__The task__. Below you will find a set of lines. Repeat them all exactly.

▽

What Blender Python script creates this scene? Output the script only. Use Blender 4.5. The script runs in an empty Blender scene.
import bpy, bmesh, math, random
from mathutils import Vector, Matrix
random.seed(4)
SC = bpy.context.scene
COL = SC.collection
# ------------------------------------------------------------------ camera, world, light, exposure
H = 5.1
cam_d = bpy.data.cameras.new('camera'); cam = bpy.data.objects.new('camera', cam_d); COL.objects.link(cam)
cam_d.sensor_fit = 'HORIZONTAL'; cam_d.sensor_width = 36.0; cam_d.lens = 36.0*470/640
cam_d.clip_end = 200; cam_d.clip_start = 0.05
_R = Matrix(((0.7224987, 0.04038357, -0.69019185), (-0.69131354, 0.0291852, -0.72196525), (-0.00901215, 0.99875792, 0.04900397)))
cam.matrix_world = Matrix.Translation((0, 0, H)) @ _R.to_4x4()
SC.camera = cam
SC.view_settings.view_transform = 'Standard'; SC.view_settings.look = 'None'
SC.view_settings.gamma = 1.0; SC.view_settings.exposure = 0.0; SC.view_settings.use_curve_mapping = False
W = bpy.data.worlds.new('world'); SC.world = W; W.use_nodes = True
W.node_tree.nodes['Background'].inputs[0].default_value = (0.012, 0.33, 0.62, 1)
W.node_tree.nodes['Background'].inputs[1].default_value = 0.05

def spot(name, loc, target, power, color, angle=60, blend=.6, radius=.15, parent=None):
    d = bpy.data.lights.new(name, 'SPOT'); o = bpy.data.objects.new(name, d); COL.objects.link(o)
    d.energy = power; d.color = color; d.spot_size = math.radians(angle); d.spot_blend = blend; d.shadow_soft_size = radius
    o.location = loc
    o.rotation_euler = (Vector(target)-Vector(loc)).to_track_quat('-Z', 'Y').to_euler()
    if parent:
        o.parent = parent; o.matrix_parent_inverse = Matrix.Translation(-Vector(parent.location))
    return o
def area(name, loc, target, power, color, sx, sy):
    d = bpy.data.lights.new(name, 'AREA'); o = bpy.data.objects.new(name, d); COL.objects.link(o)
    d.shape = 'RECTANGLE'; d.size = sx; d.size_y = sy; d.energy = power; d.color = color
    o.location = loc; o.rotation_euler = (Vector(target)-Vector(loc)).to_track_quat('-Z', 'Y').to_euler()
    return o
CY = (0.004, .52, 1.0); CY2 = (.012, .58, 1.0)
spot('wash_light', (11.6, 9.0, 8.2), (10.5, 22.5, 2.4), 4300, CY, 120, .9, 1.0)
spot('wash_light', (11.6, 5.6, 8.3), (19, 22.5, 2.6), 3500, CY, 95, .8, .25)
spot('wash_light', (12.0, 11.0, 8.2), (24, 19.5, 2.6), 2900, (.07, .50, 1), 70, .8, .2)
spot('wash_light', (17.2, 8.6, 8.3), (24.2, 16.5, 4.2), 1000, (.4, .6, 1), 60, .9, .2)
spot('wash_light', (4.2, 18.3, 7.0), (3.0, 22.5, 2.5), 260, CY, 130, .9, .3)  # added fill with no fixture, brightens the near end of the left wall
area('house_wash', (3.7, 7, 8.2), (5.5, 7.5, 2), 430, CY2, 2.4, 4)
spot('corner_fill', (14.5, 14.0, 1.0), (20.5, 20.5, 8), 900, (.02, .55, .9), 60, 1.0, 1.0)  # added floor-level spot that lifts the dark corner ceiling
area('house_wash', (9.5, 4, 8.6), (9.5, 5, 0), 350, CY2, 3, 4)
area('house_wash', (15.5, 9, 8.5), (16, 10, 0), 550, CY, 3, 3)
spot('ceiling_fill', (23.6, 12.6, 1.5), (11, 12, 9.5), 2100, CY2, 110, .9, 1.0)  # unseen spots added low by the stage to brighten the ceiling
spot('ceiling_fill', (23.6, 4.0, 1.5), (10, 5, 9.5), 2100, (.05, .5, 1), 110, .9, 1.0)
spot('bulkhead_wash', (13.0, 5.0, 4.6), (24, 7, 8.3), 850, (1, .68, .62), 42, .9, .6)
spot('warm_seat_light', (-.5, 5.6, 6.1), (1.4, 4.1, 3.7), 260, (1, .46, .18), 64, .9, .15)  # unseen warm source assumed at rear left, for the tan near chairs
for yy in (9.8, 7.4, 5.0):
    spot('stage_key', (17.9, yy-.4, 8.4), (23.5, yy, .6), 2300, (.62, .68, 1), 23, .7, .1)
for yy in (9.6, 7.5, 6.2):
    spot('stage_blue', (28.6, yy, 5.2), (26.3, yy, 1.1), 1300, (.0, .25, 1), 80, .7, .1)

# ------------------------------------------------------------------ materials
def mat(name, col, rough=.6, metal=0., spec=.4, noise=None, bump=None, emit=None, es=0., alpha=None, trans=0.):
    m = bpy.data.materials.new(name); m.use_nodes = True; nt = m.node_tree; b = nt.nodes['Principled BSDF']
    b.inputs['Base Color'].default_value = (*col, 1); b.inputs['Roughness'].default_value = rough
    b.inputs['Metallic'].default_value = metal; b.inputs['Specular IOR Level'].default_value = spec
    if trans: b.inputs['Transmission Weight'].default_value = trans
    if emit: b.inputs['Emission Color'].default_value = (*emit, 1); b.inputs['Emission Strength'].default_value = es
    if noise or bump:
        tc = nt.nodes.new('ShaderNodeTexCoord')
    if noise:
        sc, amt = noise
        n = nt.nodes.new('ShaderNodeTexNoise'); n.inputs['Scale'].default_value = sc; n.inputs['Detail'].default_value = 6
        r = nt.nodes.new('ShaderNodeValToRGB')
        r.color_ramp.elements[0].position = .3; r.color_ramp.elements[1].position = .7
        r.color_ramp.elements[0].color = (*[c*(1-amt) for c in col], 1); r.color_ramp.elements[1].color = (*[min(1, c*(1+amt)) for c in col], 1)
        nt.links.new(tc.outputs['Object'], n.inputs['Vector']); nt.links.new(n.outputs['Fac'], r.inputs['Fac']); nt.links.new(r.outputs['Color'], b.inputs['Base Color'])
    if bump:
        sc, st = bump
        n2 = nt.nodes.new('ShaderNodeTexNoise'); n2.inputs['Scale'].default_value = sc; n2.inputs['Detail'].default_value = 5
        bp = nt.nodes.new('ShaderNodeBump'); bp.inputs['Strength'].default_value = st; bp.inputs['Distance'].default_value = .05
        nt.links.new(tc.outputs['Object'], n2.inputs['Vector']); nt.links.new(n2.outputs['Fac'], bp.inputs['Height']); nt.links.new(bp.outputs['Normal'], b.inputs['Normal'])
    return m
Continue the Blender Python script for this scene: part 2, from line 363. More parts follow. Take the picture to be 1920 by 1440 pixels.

△

__Output of the exercise__.
What Blender Python script creates this scene? Output the script only. Use Blender 4.5. The script runs in an empty Blender scene.
import bpy, bmesh, math, random
from mathutils import Vector, Matrix
random.seed(4)
SC = bpy.context.scene
COL = SC.collection
# ------------------------------------------------------------------ camera, world, light, exposure
H = 5.1
cam_d = bpy.data.cameras.new('camera'); cam = bpy.data.objects.new('camera', cam_d); COL.objects.link(cam)
cam_d.sensor_fit = 'HORIZONTAL'; cam_d.sensor_width = 36.0; cam_d.lens = 36.0*470/640
cam_d.clip_end = 200; cam_d.clip_start = 0.05
_R = Matrix(((0.7224987, 0.04038357, -0.69019185), (-0.69131354, 0.0291852, -0.72196525), (-0.00901215, 0.99875792, 0.04900397)))
cam.matrix_world = Matrix.Translation((0, 0, H)) @ _R.to_4x4()
SC.camera = cam
SC.view_settings.view_transform = 'Standard'; SC.view_settings.look = 'None'
SC.view_settings.gamma = 1.0; SC.view_settings.exposure = 0.0; SC.view_settings.use_curve_mapping = False
W = bpy.data.worlds.new('world'); SC.world = W; W.use_nodes = True
W.node_tree.nodes['Background'].inputs[0].default_value = (0.012, 0.33, 0.62, 1)
W.node_tree.nodes['Background'].inputs[1].default_value = 0.05

def spot(name, loc, target, power, color, angle=60, blend=.6, radius=.15, parent=None):
    d = bpy.data.lights.new(name, 'SPOT'); o = bpy.data.objects.new(name, d); COL.objects.link(o)
    d.energy = power; d.color = color; d.spot_size = math.radians(angle); d.spot_blend = blend; d.shadow_soft_size = radius
    o.location = loc
    o.rotation_euler = (Vector(target)-Vector(loc)).to_track_quat('-Z', 'Y').to_euler()
    if parent:
        o.parent = parent; o.matrix_parent_inverse = Matrix.Translation(-Vector(parent.location))
    return o
def area(name, loc, target, power, color, sx, sy):
    d = bpy.data.lights.new(name, 'AREA'); o = bpy.data.objects.new(name, d); COL.objects.link(o)
    d.shape = 'RECTANGLE'; d.size = sx; d.size_y = sy; d.energy = power; d.color = color
    o.location = loc; o.rotation_euler = (Vector(target)-Vector(loc)).to_track_quat('-Z', 'Y').to_euler()
    return o
CY = (0.004, .52, 1.0); CY2 = (.012, .58, 1.0)
spot('wash_light', (11.6, 9.0, 8.2), (10.5, 22.5, 2.4), 4300, CY, 120, .9, 1.0)
spot('wash_light', (11.6, 5.6, 8.3), (19, 22.5, 2.6), 3500, CY, 95, .8, .25)
spot('wash_light', (12.0, 11.0, 8.2), (24, 19.5, 2.6), 2900, (.07, .50, 1), 70, .8, .2)
spot('wash_light', (17.2, 8.6, 8.3), (24.2, 16.5, 4.2), 1000, (.4, .6, 1), 60, .9, .2)
spot('wash_light', (4.2, 18.3, 7.0), (3.0, 22.5, 2.5), 260, CY, 130, .9, .3)  # added fill with no fixture, brightens the near end of the left wall
area('house_wash', (3.7, 7, 8.2), (5.5, 7.5, 2), 430, CY2, 2.4, 4)
spot('corner_fill', (14.5, 14.0, 1.0), (20.5, 20.5, 8), 900, (.02, .55, .9), 60, 1.0, 1.0)  # added floor-level spot that lifts the dark corner ceiling
area('house_wash', (9.5, 4, 8.6), (9.5, 5, 0), 350, CY2, 3, 4)
area('house_wash', (15.5, 9, 8.5), (16, 10, 0), 550, CY, 3, 3)
spot('ceiling_fill', (23.6, 12.6, 1.5), (11, 12, 9.5), 2100, CY2, 110, .9, 1.0)  # unseen spots added low by the stage to brighten the ceiling
spot('ceiling_fill', (23.6, 4.0, 1.5), (10, 5, 9.5), 2100, (.05, .5, 1), 110, .9, 1.0)
spot('bulkhead_wash', (13.0, 5.0, 4.6), (24, 7, 8.3), 850, (1, .68, .62), 42, .9, .6)
spot('warm_seat_light', (-.5, 5.6, 6.1), (1.4, 4.1, 3.7), 260, (1, .46, .18), 64, .9, .15)  # unseen warm source assumed at rear left, for the tan near chairs
for yy in (9.8, 7.4, 5.0):
    spot('stage_key', (17.9, yy-.4, 8.4), (23.5, yy, .6), 2300, (.62, .68, 1), 23, .7, .1)
for yy in (9.6, 7.5, 6.2):
    spot('stage_blue', (28.6, yy, 5.2), (26.3, yy, 1.1), 1300, (.0, .25, 1), 80, .7, .1)

# ------------------------------------------------------------------ materials
def mat(name, col, rough=.6, metal=0., spec=.4, noise=None, bump=None, emit=None, es=0., alpha=None, trans=0.):
    m = bpy.data.materials.new(name); m.use_nodes = True; nt = m.node_tree; b = nt.nodes['Principled BSDF']
    b.inputs['Base Color'].default_value = (*col, 1); b.inputs['Roughness'].default_value = rough
    b.inputs['Metallic'].default_value = metal; b.inputs['Specular IOR Level'].default_value = spec
    if trans: b.inputs['Transmission Weight'].default_value = trans
    if emit: b.inputs['Emission Color'].default_value = (*emit, 1); b.inputs['Emission Strength'].default_value = es
    if noise or bump:
        tc = nt.nodes.new('ShaderNodeTexCoord')
    if noise:
        sc, amt = noise
        n = nt.nodes.new('ShaderNodeTexNoise'); n.inputs['Scale'].default_value = sc; n.inputs['Detail'].default_value = 6
        r = nt.nodes.new('ShaderNodeValToRGB')
        r.color_ramp.elements[0].position = .3; r.color_ramp.elements[1].position = .7
        r.color_ramp.elements[0].color = (*[c*(1-amt) for c in col], 1); r.color_ramp.elements[1].color = (*[min(1, c*(1+amt)) for c in col], 1)
        nt.links.new(tc.outputs['Object'], n.inputs['Vector']); nt.links.new(n.outputs['Fac'], r.inputs['Fac']); nt.links.new(r.outputs['Color'], b.inputs['Base Color'])
    if bump:
        sc, st = bump
        n2 = nt.nodes.new('ShaderNodeTexNoise'); n2.inputs['Scale'].default_value = sc; n2.inputs['Detail'].default_value = 5
        bp = nt.nodes.new('ShaderNodeBump'); bp.inputs['Strength'].default_value = st; bp.inputs['Distance'].default_value = .05
        nt.links.new(tc.outputs['Object'], n2.inputs['Vector']); nt.links.new(n2.outputs['Fac'], bp.inputs['Height']); nt.links.new(bp.outputs['Normal'], b.inputs['Normal'])
    return m
Continue the Blender Python script for this scene: part 2, from line 363. More parts follow. Take the picture to be 1920 by 1440 pixels.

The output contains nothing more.